>Enzo, my friend, now we have one more issue to disagree on. It will
further
>strengthen our friendship.
Of course!
>Of course, migration toward economic opportunity is centuries old and it is
>motivated by understandable, rational human decsisons.
>By the way, as you well know, Chinese culture detests emmigrants and still
does.
There was also an emperor who issued a decree to repatriate all the emigrés, "so that they can be put to death". Well, I have already used a Shakespearian metaphor about my perception of the relationship between HK and China, and here is another one: I wonder if Overseas Chinese represent for domestic rulers a Caliban's mirror, that they hate because it reflects back the ugly picture of their own incompetence in managing the country. Luckily, the current leadership seems to have adopted a more realistic and open attitude, blaming the mismanagement by the Qing dynasty for the decay of China since the sixteenth century, rather than treacherous emigrants in cahoots with evil Foreign Devils. Surely they must feel the need for good answers to give to their children, should they ask why Chinese people living under the colonial yoke have managed to achieve a per capita income thirty times higher than in their own country.
>But the point is, the whole rationale of globalization is that in modern
times
>it is more economicially efficient to bring jobs and economic opportunity
to the
>people rather than the people to jobs.
>Accordingly, jobs should be enecouraged to go inland, which as you know, is
>official Chinese policy now.
>The migration to HK and the Peal river Delta and other Specialist
Econonomic
>Zones is caused by complex factors, economic opportunity is only a minor
factor,
>the major being China's development policy between 1978-98. I have never
>suggested that the millions of individual migration decisions were
irrational,
>but I suggest that the policies that cause them to have to make such
>individually rational decisions were not the best policies.

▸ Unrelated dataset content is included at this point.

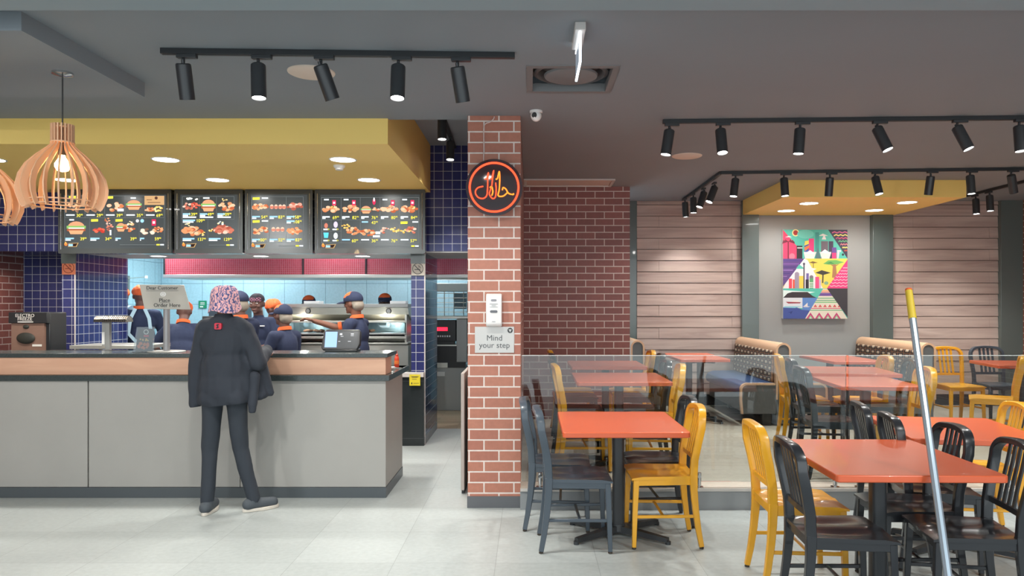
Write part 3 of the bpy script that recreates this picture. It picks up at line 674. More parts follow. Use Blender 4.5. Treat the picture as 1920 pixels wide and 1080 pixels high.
def menu_board(px0, px1, label, build):
    Y0 = 7.90; k = Y0/F
    x0, x1 = (px0-993)*k, (px1-993)*k; z0, z1 = EYE+(572-475.5)*k, 2.744
    cx = (x0+x1)/2
    t = thing('menu_board', label, 'menu board', (cx, Y0, z0), 0, 'illuminated menu boards')
    w = x1-x0; h = z1-z0; fr = .055
    b = MB()
    o_ = rbox2d(w, h, .012, 3, 0, h/2); i_ = rbox2d(w-2*fr, h-2*fr, .006, 3, 0, h/2); n = len(o_)
    vs = [(x, -.0, z) for x, z in o_]+[(x, -.0, z) for x, z in i_]+[(x, .02, z) for x, z in i_]+[(x, .11, z) for x, z in o_]
    fs = [(i, (i+1) % n, n+(i+1) % n, n+i) for i in range(n)]+[(n+i, n+(i+1) % n, 2*n+(i+1) % n, 2*n+i) for i in range(n)]+[(i, 3*n+i, 3*n+(i+1) % n, (i+1) % n) for i in range(n)]+[tuple(range(3*n, 4*n))]
    b.add(vs, fs, m_frame); b.build('frame', t, smooth=30)
    b = MB(); b.box(-w/2+fr, w/2-fr, .012, .018, fr, h-fr, e_bg); b.build('screen', t)
    for s in (-1, 1):
        b = MB(); b.tube([(s*(w/2-fr*.55), -.004, fr*.8), (s*(w/2-fr*.55), -.004, h-fr*.8)], .0035, m_chrome, 8, up=(0, 1, 0)); b.build('frame_clip', t)
    pic = MB(); num = MB(); lay = [0]
    def P(px, py): return ((px-993)*k-cx, EYE+(572-py)*k-z0)
    def poly(pts, m, mb=pic):
        lay[0] += 1; y = .0118-.00003*lay[0]
        mb.add([(x, y, z) for x, z in (P(*p) for p in pts)], [tuple(range(len(pts)))], m)
    def rect(a, b_, c, d, m, mb=pic): poly([(a, b_), (c, b_), (c, d), (a, d)], m, mb)
    def disc(x, y, r, m, ry=None, n=10): poly(disc_pts(x, y, r, n, ry), m)
    def pile(x, y, w_, h_, kind='fried', n=16):
        for j in range(n):
            u = random.uniform(-1, 1); v = random.uniform(-1, 1)*math.sqrt(max(0, 1-u*u))
            c = random.choice(foods[kind]); r = random.uniform(.10, .17)*w_
            a = random.uniform(0, 3); pts = [(x+u*w_*.42+r*math.cos(a+q)*random.uniform(.8, 1.1), y+v*h_*.42+r*.62*math.sin(a+q)) for q in [2*PI*i/8 for i in range(8)]]
            poly(pts, E('f%d_%d_%d' % c, c, .85))
    def burger(x, y, w_, h_):
        def half(y0, y1, ww, c): poly([(x-ww/2, y0), (x-ww/2*.92, y0-(y0-y1)*.6), (x-ww/2*.6, y1), (x+ww/2*.6, y1), (x+ww/2*.92, y0-(y0-y1)*.6), (x+ww/2, y0)], E('bun%d' % c[0], c, .85))
        poly([(x-w_*.43*math.cos(q), y-h_*.08-h_*.42*math.sin(q)) for q in [PI*i/8 for i in range(9)]], E('bun', (224, 150, 112), .85))
        rect(x-w_*.5, y-h_*.16, x+w_*.5, y+h_*.06, E('lettuce', (128, 172, 96), .85)); rect(x-w_*.40, y-h_*.02, x+w_*.42, y+h_*.08, E('mayo', (226, 226, 206), .85))
        rect(x-w_*.48, y+h_*.08, x+w_*.48, y+h_*.26, E('patty', (158, 84, 58), .85)); poly([(x-w_*.4, y+h_*.2), (x+w_*.4, y+h_*.2), (x+w_*.3, y+h_*.5), (x-w_*.3, y+h_*.5)], E('bunb', (222, 158, 116), .85))
    def can(x, y, w_, h_): rect(x-w_/2, y-h_/2, x+w_/2, y+h_/2, E('can_red', (206, 50, 84), .85)); rect(x-w_*.3, y-h_*.2, x+w_*.3, y+h_*.2, E('can_white', (240, 200, 210), .85))
    def price(x, y, s, sz=6.5):
        a, z = P(x, y); lay[0] += 1
        q = s.split('.'); num.text(q[0], sz*k*1.25, e_y, rot4((a, .0110, z), PI/2), .0004, 'RIGHT')
        if len(q) > 1: num.text(q[1], sz*k*.62, e_y, rot4((a+.012, .0110, z+.009), PI/2), .0004)
    def name(x0_, y, x1_, m=None): rect(x0_, y-1.3, x1_, y+1.3, m or e_w)
    def badge(x, y): poly([(x-6, y-2), (x+7, y-2.4), (x+7, y+2), (x-6, y+2.4)], e_y)
    def logo(x, y):
        disc(x, y-1, 3.0, E('flame', (238, 120, 60))); poly([(x-3, y-2), (x-1, y-6), (x+2, y-3)], E('flame2', (240, 160, 80)))
        poly([(x+5, y-3), (x+24, y-4), (x+20, y+4), (x+4, y+4)], E('tag_o', (214, 176, 120), .6)); poly([(x+6, y-2), (x+22, y-3), (x+18.6, y+3), (x+5, y+3)], E('tag_dark', (60, 44, 40), .6)); rect(x+5, y-1.5, x+13, y+2.5, e_bl)
    def grid(xs, ys):
        for x in xs: rect(x-.25, ys[0], x+.25, ys[-1], e_line)
        for y in ys: rect(xs[0], y-.25, xs[-1], y+.25, e_line)
    def foot(xa, xb, y): rect(xa, y, xb, y+.8, e_line); rect(xb-14, y-1, xb-8, y+1.6, e_y); rect(xb-7, y-1, xb, y+1.6, e_w)
    build(locals())
    pic.build('menu_pictures', t, smooth=0, clean=False); num.build('lettering', t, smooth=0, clean=False)
def B1(g):
    pile, burger, price, name, badge, rect, poly, disc, can = (g[k] for k in ('pile', 'burger', 'price', 'name', 'badge', 'rect', 'poly', 'disc', 'can'))
    xs = [120, 158, 195, 233, 270, 307]
    g['grid'](xs, [367, 408])
    for x in xs[:-1]: rect(x-.2, 367, x+.2, 408, e_line)
    for x in [120, 167, 214, 260, 307]: rect(x-.2, 409, x+.2, 453, e_line)
    badge(134, 369.5); pile(138, 386, 24, 18, 'fried'); badge(171, 369.5); pile(178, 387, 24, 16, 'fries')
    badge(204, 370); pile(214, 387, 34, 17); rect(219, 391, 231, 396, e_w); burger(250, 384, 30, 18); name(244, 371, 254)
    rect(270, 367, 307, 384, E('tan_box', (196, 156, 110), .8)); disc(292, 371, 3, E('tan_dark', (90, 60, 50), .7)); rect(274, 374, 284, 375, E('tan_dark', (90, 60, 50), .7)); rect(276, 379, 300, 380, E('tan_dark', (90, 60, 50), .7))
    pile(280, 393, 18, 9); pile(297, 392, 20, 13, 'fries', 12)
    for i, p in enumerate(('30.90', '29.90', '39.90', '35.90', '69.90')): name(xs[i]+3, 403, xs[i]+19); price(xs[i]+30, 404, p)
    burger(142, 427, 36, 24); name(129, 412, 138); badge(176, 413); pile(184, 432, 24, 9, 'ribs'); pile(204, 424, 16, 24, 'wing', 14); pile(201, 412, 14, 7, 'fried', 6); rect(205, 431, 208, 441, e_w)
    badge(222, 413); burger(226, 426, 18, 16); pile(244, 426, 26, 18, 'fried'); pile(242, 419, 14, 10, 'dips', 8); disc(257, 414, 3, e_w); disc(266, 414, 3.5, e_bl)
    pile(277, 434, 30, 14, 'wrap', 12); pile(296, 430, 20, 12, 'fried'); can(288, 417, 8, 12)
    for x, x2, p in ((122, 138, '39.90'), (169, 186, '34.90'), (216, 226, '39.90'), (262, 270, '59.90')): name(x, 447, x2, e_bl); name(x, 450, x2-6); price(x+35, 448, p)
    g['logo'](123, 459); g['foot'](224, 307, 458.5)
def B2(g):
    pile, burger, price, name, rect = (g[k] for k in ('pile', 'burger', 'price', 'name', 'rect'))
    g['grid']([341, 438], [368, 411]); 
    for x in (373, 405): rect(x-.2, 368, x+.2, 411, e_line)
    rect(388.8, 411, 389.2, 453, e_line)
    pile(353, 386, 22, 16, 'wing'); pile(366, 384, 18, 14, 'ribs', 12); pile(359, 373, 22, 7, 'dips', 8); name(380, 371, 392); burger(390, 385, 28, 22)
    pile(424, 387, 32, 16, 'fried'); pile(420, 374, 12, 8, 'fries', 6)
    for x, p in ((365, '139.90'), (396, '49.90'), (429, '109.90')): price(x, 402, p, 6.5)
    for x in (342, 374, 407): name(x, 401, x+14, e_bl); name(x, 404, x+10); name(x, 407, x+25)
    price(379, 414, '109.90'); name(342, 413, 365, e_bl); name(342, 416, 362)
    pile(359, 433, 40, 18, 'fried', 22); pile(352, 421, 14, 7, 'dips', 6); pile(379, 438, 12, 10, 'fries', 8); pile(418, 431, 38, 18, 'wing', 22); pile(413, 419, 14, 9, 'dips', 8); pile(396, 432, 12, 8, 'fries', 8)
    for x, p in ((381, '137.90'), (430, '129.90')): price(x, 449, p)
    for x in (342, 391): name(x, 447.5, x+22, e_bl); name(x, 450.5, x+16)
    g['logo'](344, 460); g['foot'](391, 438, 459)
def B3(g):
    pile, price, name, rect, badge, disc = (g[k] for k in ('pile', 'price', 'name', 'rect', 'badge', 'disc'))
    g['grid']([471, 504, 536, 568], [368.5, 411.5, 454.5])
    badge(479, 372); badge(479, 415); name(490, 371, 502); name(490, 414, 502)
    pile(487, 388, 30, 15, 'fried'); pile(552, 387, 30, 16, 'wing'); pile(487, 432, 30, 16, 'fried'); pile(551, 432, 28, 16, 'fried', 22)
    for x in (509, 517, 525, 532): disc(x, 387.5, 3.6, E('bb', (232, 190, 166), .9), 4.4); rect(x-3.4, 386, x+3.4, 391, E('bc', (196, 120, 100), .85))
    for x in (512, 520.5, 529): disc(x, 430, 3.8, E('bb', (232, 190, 166), .9), 4.6); rect(x-3.6, 429, x+3.6, 433, E('bc', (196, 120, 100), .85))
    for x, y, p in ((497, 407, '54.90'), (529, 407, '83.90'), (560, 407, '158.90'), (561, 416, '108.90'), (495, 450, '100.90'), (529, 450, '52.90'), (561, 450, '83.90')): price(x, y, p)
    for x, y in ((472, 406), (505, 406), (537, 406), (537, 414.5), (472, 449), (505, 449), (537, 449)): name(x, y, x+15, e_bl); name(x, y+3, x+8)
    g['logo'](474, 461); g['foot'](522, 568, 460.5)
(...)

Henry, let's be frank here: China's development policy was to introduce elements of capitalism in the coastal areas, keeping the northwest more strictly socialist. As a result, the coastal areas boomed, just as Taiwan and Hong Kong and Singapore did decades before that, and the rest of China remained as poor as before. As Chinese workers are neither blind nor stupid, they moved south: Shenzhen's population jumped in a few years from 50,000 to more than two million people. Go to Guangzhou when there are no trade shows, and you will see the square close to the train station morphing, at dusk, into a sleeping camp for thousands of migrant workers looking for a job. (During the trade shows they are shooed away by the police, worried for the good image). They may not know it, but they are pursuing capitalism.
>Substandard working conditions and environmental abuse are not necessary
>ingrediants for attracting worker migration.
>People will also also come if the environment is pristene and the factories
>safe.
Certainly, but nobody will ever invest in places with terrible infrastructure and plagued by officers asking for kickbacks, unless labour is cheap enough to guarantee high returns. And I'm not only talking of foreign investors: Chinese capital is as smart as any. Which is why it's been traditionally held offshore.
>So the tycoons in Hong Kong willl have 2 instead of 4 Rolls Royces each,
its not
>a great sacrifice for clean air and water.
HK is in a much better position than China, and the pollution is not that bad, even though more could be done. And it will, because highly paid professionals care about health more than workers who have more immediate worries (which explains why people in poor countries smoke much more than in rich countries). But it's *wealth* that is bringing in a cleaner environment, not social policy. Otherwise, Calcutta would be a garden and Carmel a dump.
>My point is that abusive business practices will end only if they are
forbidden
>by law. Business will always find a way to do business if everybody is
subject
>to the same rules. The World Bank, instead of providing sophisticated
apologies
>for pollution and inhumane labor conditions, ought to take economic and
>environmental human rights seriously and impose a global regime through
whhich
>such practices will be illegal as well as unprofitable. It is not an
economic
>issue, rather, it is a poltical issue. To argue such a basic issue on
economic
>effieceincy and transtional neccesity grounds is simply misleading, if not
>suspect. It reminds one of arguing for slavery on economic efficiency
terms.
You may find that disheartening, but slavery ended precisely when it wasn't economically efficient anymore (when, as Aristotle famously said, "machines will move themselves"). Morals, and laws that officialize them, don't live in a Platonic Hyperouranic world, but are strongly influenced by the economic structure. That's one Marxian lesson that I totally agree upon.